Salesforce: The Creation of the SaaS Category
In the late 1990s, enterprise software was a “boxed” commodity—expensive to buy, rigid to install, and even harder to maintain. Marc Benioff and Salesforce didn’t just build a better CRM; they engineered a monumental shift in market dynamics by creating a new category: Software as a Service (SaaS).
The Strategy: “The End of Software”
Salesforce’s category creation was anchored in a provocative Point of View (POV). Their legendary “No Software” campaign redefined their competitors’ entire business model as obsolete. This wasn’t just marketing; it was Category Design at its most potent level.

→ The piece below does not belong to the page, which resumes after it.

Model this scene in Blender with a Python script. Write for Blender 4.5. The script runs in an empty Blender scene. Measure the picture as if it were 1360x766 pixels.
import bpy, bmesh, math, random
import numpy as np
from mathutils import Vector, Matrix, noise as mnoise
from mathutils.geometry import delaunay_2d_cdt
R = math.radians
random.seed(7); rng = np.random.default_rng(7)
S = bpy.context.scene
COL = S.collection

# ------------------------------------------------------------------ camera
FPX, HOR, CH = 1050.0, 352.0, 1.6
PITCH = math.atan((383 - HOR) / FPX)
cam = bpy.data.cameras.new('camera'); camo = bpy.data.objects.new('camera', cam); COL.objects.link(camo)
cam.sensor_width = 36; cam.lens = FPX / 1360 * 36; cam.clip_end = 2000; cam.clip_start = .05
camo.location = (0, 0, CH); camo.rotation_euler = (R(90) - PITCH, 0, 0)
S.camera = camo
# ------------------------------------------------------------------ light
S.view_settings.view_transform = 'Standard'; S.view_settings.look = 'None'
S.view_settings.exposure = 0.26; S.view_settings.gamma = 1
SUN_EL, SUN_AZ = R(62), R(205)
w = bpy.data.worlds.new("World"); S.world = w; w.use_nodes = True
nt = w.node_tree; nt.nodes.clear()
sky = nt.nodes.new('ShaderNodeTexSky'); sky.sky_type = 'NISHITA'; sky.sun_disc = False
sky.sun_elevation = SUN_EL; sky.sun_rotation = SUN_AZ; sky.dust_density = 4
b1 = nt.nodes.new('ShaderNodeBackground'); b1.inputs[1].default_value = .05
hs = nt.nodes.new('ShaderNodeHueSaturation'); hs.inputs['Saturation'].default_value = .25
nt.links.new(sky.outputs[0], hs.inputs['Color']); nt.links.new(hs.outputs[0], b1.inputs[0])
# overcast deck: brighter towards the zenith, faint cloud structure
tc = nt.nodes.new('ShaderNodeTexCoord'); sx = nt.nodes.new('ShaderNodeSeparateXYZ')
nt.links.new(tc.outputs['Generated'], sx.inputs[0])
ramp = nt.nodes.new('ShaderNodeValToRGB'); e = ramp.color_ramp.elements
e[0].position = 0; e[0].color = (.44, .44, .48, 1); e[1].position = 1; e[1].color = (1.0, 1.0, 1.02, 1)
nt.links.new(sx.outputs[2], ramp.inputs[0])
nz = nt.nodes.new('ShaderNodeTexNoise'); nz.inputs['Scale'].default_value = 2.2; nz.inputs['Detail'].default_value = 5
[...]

Key Takeaways for Category Kings
- Pick a Villain: Salesforce made “on-premise software” the enemy of progress. By defining what they were against, they clarified exactly what they were for.
- Sell the Outcome, Not the Feature: They didn’t lead with CRM database features. They sold the freedom, scalability, and efficiency of the cloud.
- Total Narrative Immersion: Every touchpoint, from “The End of Software” protests at competitor events to Dreamforce, reinforced their POV until the market accepted SaaS as the new standard.
Why Category Creation is a Startup Must-Have
Today, category creation is the only way for startups to escape the “Comparison Trap.” In a saturated market, trying to be “10% better” than an incumbent is a losing strategy. By creating a category, you define the parameters of success on your own terms. Defining the problem is the first step to owning the solution.